Como frutos deste programa, na Bahia tivemos dois editais (Fomento à Produção Audiovisual e Chamada Pública para seleção, cadastramento e licenciamento de obras audiovisuais) com foco na exibição na rede pública de TVs em todos os estados, mas com abertura para negociação com outros canais.

Por outro lado, tivemos um site da Bahia Film Commission que foi reduzido a esta página no portal da DIMAS – Diretoria de Audiovisual e a uma página no Facebook.
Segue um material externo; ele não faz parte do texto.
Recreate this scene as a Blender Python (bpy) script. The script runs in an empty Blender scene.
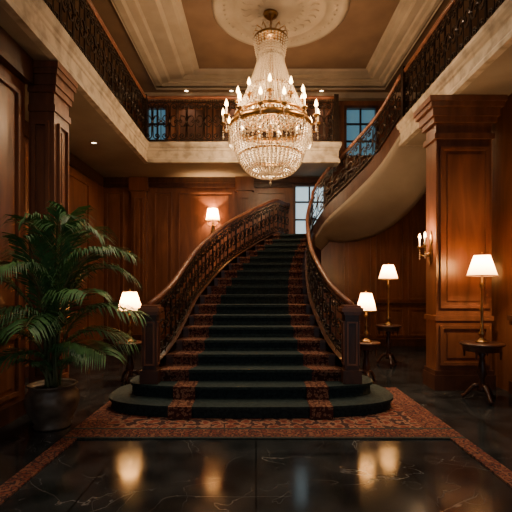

Não foram encontradas referências a uma film commission de Salvador. Em 2009 foi publicado o Diagnóstico da Rede Audiovisual da Bahia.

No momento em que um novo governo estadual se prepara para assumir, é mais que momento do setor audiovisual voltar a se articular para propor, rever metas e construir pontes.

 

PAULÍNIA – SP

No Brasil um exemplo semelhante foi o Pólo Cinematográfico de Paulínia, no interior de São Paulo. A cidade começou a ter projeção nacional com a produção de dezenas de longas-metragens, cursos voltados ao setor audiovisual, inclusive uma escola de animação stop-motion. Mas, com a mudança de governo municipal, o empreendimento foi abandonado por dois anos. Ao que parece, foi retomado em 2014 com o retorno do Festival de Cinema de Paulínia e alguns editais (veja notícia no Estadão).